In China, MLMs are illegal. Good for them. If you want to know why they’re not illegal in the US, check the previous paragraph: they’re well-connected. The Federal Trade Commission has been trying to shut down Herbalife for years. Herbalife has responded in the usual way; by buying Congressmen, and by spending hundreds of millions of dollars on high-powered legal representation. So does Amway; so does Mary Kay. These are rich, powerful companies. They aren’t going to be easy to stop.

And they’re big in Utah. And that bothers me. Why are Utah Mormons susceptible to these kinds of scams? Because we’re naive, gullible, trusting? That’s surely part of it. But it’s also Church connections. Our lives tend to center around wards. And our fellow ward members are also our friends. If a person you think of as a friend comes to you and says, ‘hey, I know about this great opportunity, a way for you to make a little extra money, and also enjoy better health. It’s worked for me, and it can work for you.’ Well, that’s a powerful inducement.

It’s also why these things are so insidious. A friendship shouldn’t be about some outside agenda. We’re friends because we genuinely like each other. We’re friends because we decided to make a commitment to someone, to maintain and nurture a relationship with another person, for its own sake, not because you can make something from it. MLMs take the idea of friendship, that personal connection we feel towards other people, and profane it. It’s fundamentally sociopathic. It’s like doing your home teaching solely to get good numbers, without making any effort to actually make friends.

Pyramid scams take basic, honest human feelings and turn them into sales opportunities. I want to believe that my friends like me because they like me. Not because they think they can sell me some kind of weirdo goop. Frankly, I think MLMs are worse than Bernie Madoff’s Ponzi scheme. Madoff ran an investment firm; his clients may have thought of him as a friend, but that friendship began as a business relationship.

I remember when my wife and I moved to Utah. I was a new BYU faculty member, and we hardly knew a soul. Some old friends of my parents, BYU veterans, invited us over for dinner, and we were thrilled. We knew these people a little, and it was nice to think that they wanted to be friends, maybe introduce us around to this new university subculture.

And then they pulled out their selling materials, and told us all about what a great deal Amway was.

We weren’t just offended. We were hurt. We were angry. We hid it pretty well, and are still able to greet these folks, when we run into them, with polite cordiality. But what an opportunity wasted! Of course, any possibility of actual friendship was completely gone. And that’s a shame.

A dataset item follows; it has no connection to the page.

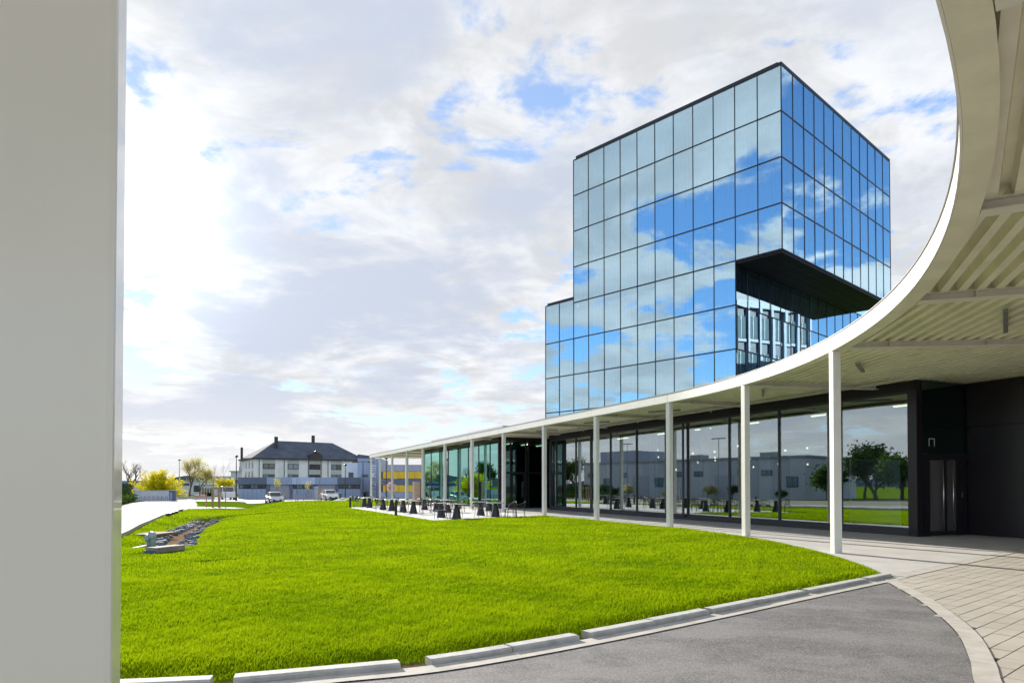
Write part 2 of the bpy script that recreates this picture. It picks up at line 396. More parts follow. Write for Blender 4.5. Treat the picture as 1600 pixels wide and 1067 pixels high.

So, sorry, but it’s time for these rip-offs to end. China got this one right. MLMs serve no legitimate role in any healthy economy. Or in any health-promoting friendship.

 

5 thoughts on “Multi-level marketing (scams)

  1. Alex Kazan

    Indeed MLMs are a form of fraud and it is a shame that a lot of Mormons are involved in these scams. 18 years ago, my wife and I moved to the US from England. As new immigrants we asked fellow church members for any employment possibilities and within hours we had a call from our fellow members. It was Amway and after their presentation I asked a simple question, “is this LEGAL?” It was obvious to me that we were not going to make money out of this, and only having to be selling more of the same scam to others. Funny thing is a few years ago when we moved and changed wards, we ran into the same family and when I reminded them of their Amway proposal, they denied the whole thing and said they’ve never done Amway!!!

    Utah is full of programs that take advantage of the naive, the poor, and the greedy who are looking to make some money, but end up losing most of it. Last year I fell for a program lead by Tarek and Christina. Due to their TV fame, I felt secure to invest, only to find out that I paid $2K for a program so they could sell me another seminar at $25K to $75K. It took me a year but after many threats I managed to get my money back, providing I removed all my negative comments from all the websites.

    Lesson learnt; find out if the company is based in Utah? if so, do NOT waste your money.

  2. Spencer Christian

    Haha. Agree 100%. Still thankful for my mom warning me when I was about 21 of a MLM scheme. I have since distanced some relationships when invited to participate by openly and aggressively mocking the product and MLM writ large.

  3. Chris Bigelow

    Amen, bro. I spent 14 years working on the corporate side of this “industry.” The most positive thing I can say about MLM is that it works as a form of entertainment for some people, although part of the entertainment is they hope and believe it could be more than entertainment. I stayed in the industry because the pay was good, workplaces were near my home, I had plenty of downtime to do my own stuff, and I made several good coworker friends.

  4. Thom Duncan

    Years ago I was approached by my Home Teaching companion to join his downline in Amway. I attended a couple meetings but never joined once I understood that, after a couple years, regardless of how much money I might make, I would have none of my then current friends and my family would hate me.